** Start of EXERCISE DATA **
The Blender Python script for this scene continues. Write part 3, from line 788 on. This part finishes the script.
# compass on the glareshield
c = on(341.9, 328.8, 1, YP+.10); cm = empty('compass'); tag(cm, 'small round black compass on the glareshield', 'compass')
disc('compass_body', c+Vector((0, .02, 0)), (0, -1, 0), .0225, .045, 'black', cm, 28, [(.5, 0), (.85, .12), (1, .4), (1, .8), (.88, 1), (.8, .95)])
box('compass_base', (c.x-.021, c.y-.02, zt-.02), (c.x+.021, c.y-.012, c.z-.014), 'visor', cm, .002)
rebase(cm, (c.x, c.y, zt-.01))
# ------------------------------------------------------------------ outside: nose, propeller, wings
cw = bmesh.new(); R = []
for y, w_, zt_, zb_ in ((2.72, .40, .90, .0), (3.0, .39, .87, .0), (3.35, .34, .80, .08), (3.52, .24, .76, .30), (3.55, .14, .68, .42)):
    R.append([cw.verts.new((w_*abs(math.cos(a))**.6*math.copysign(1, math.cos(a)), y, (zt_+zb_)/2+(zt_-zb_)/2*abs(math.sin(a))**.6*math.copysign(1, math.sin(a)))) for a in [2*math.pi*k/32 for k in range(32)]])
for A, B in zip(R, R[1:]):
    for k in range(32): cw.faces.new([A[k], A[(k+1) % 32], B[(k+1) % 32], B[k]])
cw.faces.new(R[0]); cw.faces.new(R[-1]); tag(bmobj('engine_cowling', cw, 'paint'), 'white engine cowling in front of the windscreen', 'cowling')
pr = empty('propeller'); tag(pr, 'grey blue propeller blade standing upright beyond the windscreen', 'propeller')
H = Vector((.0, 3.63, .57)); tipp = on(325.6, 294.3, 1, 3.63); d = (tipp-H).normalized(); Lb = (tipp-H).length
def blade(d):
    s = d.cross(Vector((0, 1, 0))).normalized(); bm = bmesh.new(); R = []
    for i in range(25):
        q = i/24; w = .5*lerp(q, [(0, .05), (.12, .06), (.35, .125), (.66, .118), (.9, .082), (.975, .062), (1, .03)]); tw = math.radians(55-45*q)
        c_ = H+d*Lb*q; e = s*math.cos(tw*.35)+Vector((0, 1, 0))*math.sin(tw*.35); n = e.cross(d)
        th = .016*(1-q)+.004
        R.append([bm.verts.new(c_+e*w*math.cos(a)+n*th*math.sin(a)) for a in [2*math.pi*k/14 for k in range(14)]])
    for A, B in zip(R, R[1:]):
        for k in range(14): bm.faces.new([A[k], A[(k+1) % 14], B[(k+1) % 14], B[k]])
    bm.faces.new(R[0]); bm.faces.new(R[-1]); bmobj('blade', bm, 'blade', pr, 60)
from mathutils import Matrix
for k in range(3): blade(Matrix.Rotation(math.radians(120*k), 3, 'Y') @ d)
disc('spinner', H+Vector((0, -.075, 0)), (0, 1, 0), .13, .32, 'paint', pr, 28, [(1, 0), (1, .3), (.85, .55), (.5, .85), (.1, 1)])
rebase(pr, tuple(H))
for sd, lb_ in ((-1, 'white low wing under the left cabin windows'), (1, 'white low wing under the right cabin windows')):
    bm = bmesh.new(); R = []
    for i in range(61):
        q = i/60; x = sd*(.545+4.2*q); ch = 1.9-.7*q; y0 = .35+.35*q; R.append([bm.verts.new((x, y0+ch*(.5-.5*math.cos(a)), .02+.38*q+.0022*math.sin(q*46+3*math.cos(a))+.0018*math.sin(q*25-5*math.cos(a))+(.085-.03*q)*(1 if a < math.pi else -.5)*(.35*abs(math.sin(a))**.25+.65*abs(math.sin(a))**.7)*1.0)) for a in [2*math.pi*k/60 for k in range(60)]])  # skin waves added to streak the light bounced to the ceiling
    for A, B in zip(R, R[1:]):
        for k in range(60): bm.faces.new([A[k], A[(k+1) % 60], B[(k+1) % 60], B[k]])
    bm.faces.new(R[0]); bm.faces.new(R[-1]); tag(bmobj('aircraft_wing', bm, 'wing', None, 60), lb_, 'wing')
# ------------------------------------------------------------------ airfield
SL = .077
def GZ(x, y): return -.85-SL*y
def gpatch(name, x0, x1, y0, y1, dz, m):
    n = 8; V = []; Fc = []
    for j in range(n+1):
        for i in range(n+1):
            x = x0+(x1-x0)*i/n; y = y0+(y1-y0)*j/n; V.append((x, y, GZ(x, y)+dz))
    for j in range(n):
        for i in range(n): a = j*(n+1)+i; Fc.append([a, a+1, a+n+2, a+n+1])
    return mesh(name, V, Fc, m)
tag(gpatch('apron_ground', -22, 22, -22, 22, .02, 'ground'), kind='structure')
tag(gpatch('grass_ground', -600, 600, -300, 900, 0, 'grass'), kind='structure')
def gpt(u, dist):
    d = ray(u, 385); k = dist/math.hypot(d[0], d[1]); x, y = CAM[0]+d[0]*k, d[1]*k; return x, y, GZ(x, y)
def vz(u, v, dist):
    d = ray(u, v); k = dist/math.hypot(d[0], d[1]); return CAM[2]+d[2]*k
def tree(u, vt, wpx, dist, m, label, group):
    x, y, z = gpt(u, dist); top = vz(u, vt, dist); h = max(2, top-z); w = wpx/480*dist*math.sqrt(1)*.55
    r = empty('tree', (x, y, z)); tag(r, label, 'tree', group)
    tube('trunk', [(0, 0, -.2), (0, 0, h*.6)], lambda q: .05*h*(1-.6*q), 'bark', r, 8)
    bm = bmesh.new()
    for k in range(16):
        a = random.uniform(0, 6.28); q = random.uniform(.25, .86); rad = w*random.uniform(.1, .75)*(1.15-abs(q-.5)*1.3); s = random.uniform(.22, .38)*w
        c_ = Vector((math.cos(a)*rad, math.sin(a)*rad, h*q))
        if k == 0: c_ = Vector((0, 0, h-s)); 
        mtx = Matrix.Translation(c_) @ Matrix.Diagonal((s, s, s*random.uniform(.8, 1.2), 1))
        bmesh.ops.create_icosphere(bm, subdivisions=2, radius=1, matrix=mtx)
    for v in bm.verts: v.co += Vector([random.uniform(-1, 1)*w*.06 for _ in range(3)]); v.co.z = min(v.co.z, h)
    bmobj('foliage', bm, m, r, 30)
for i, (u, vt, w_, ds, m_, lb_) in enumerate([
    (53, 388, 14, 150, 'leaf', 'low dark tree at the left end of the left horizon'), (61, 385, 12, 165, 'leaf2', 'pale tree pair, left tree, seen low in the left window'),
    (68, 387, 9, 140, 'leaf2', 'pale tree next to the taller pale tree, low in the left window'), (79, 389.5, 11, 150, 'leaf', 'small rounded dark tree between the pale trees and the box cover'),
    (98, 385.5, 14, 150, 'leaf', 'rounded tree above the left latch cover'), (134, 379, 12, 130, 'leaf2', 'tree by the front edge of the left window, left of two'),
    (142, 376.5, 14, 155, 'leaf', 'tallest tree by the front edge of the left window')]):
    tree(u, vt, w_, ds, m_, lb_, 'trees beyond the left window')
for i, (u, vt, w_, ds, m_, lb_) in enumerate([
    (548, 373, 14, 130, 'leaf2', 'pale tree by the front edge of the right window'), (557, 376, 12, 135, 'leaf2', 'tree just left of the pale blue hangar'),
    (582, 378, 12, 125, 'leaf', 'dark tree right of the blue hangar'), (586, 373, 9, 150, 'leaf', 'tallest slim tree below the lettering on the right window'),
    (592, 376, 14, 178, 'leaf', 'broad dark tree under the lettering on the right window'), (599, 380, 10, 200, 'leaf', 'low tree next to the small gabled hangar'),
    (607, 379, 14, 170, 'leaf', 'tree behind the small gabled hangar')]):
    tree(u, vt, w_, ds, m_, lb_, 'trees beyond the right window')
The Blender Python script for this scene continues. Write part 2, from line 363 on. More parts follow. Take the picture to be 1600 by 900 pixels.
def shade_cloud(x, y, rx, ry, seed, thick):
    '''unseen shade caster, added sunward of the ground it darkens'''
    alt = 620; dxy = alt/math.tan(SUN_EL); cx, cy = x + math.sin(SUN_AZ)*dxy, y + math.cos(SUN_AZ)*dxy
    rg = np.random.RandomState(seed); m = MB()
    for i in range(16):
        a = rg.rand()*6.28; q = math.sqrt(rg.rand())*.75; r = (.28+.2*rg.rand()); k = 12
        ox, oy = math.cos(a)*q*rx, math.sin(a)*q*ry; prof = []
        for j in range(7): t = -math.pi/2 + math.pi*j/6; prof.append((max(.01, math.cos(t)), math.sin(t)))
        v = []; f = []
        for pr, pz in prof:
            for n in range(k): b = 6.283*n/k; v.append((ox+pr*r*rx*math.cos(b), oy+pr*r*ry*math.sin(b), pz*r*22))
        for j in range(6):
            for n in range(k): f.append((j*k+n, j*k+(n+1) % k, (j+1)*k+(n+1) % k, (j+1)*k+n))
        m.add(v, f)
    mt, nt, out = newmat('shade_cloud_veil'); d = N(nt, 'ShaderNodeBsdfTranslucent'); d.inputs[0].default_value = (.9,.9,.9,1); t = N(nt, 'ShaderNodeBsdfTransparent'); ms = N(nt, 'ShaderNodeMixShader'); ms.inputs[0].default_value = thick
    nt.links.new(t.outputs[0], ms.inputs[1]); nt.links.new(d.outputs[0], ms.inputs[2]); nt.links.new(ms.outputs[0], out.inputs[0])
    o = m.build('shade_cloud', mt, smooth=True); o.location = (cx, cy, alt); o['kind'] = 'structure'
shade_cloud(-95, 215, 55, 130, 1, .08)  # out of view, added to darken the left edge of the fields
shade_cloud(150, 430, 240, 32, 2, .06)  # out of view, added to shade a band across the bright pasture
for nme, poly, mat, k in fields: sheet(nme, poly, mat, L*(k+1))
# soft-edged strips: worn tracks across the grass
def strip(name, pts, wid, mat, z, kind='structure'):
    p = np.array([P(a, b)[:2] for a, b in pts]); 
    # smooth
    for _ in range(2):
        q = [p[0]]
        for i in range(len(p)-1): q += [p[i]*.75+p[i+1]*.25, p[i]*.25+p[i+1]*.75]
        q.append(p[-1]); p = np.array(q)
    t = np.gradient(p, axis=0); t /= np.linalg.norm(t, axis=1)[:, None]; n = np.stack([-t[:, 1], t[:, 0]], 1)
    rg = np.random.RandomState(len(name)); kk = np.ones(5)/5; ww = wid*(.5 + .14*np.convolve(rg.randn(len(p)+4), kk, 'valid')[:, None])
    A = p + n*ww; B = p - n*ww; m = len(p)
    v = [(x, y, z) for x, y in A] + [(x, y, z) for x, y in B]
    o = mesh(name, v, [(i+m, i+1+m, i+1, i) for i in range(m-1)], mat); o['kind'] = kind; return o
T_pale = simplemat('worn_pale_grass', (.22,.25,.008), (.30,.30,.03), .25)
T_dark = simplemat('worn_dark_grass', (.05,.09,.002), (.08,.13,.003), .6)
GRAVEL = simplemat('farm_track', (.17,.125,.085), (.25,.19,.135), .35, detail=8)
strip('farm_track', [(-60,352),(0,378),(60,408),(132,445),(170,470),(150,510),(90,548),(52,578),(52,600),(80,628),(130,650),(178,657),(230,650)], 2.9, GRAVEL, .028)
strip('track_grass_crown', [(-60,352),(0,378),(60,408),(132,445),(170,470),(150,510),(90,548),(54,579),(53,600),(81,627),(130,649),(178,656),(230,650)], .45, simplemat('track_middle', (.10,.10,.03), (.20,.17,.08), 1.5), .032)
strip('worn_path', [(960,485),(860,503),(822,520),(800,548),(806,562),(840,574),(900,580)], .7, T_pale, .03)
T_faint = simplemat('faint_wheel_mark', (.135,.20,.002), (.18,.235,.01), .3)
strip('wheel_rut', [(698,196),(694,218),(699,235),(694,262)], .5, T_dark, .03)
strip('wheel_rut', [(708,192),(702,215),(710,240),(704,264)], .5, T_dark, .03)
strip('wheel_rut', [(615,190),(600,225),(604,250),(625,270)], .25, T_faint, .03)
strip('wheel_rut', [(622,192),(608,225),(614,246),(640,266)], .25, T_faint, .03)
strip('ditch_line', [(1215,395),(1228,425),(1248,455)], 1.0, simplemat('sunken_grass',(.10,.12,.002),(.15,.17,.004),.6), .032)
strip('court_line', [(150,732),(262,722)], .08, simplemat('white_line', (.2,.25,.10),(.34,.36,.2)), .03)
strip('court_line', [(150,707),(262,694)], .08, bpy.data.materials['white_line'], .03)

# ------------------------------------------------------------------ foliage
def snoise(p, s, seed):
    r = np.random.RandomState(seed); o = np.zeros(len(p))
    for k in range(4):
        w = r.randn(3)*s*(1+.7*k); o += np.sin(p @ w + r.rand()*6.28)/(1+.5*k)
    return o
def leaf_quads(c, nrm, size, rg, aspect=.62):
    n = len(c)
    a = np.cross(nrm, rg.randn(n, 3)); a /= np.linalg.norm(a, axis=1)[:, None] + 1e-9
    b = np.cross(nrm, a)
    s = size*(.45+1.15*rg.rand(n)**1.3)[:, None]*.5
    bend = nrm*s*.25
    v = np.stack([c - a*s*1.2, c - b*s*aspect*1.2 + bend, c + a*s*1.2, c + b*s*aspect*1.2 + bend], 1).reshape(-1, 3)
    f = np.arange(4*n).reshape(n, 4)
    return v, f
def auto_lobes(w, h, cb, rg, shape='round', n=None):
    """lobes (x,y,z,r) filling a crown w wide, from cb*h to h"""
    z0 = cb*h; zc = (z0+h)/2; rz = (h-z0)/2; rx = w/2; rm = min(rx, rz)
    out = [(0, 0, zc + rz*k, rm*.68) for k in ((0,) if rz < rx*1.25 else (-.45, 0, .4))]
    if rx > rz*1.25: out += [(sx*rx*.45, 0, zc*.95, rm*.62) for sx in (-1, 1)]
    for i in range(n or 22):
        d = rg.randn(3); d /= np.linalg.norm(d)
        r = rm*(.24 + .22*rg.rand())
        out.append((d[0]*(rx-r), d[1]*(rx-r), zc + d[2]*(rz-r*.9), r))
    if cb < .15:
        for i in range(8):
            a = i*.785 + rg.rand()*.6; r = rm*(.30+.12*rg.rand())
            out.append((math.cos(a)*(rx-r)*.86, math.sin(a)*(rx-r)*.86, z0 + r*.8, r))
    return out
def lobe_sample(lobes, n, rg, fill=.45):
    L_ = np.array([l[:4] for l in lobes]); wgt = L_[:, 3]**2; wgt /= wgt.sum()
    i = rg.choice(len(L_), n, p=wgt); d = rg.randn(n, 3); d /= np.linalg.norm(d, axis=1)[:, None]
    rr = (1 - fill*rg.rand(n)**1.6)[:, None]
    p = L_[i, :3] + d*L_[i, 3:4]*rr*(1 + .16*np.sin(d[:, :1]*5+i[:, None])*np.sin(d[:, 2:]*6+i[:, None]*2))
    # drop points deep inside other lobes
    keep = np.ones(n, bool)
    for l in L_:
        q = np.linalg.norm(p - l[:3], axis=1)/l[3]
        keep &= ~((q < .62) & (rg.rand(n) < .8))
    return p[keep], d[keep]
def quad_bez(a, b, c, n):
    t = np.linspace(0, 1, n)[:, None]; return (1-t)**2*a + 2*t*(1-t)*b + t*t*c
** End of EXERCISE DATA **
WHAT YOU WILL DO -
Filter the listing above for the string "part" and copy every matching line.

OUTPUT BELOW -
The Blender Python script for this scene continues. Write part 3, from line 788 on. This part finishes the script.
The Blender Python script for this scene continues. Write part 2, from line 363 on. More parts follow. Take the picture to be 1600 by 900 pixels.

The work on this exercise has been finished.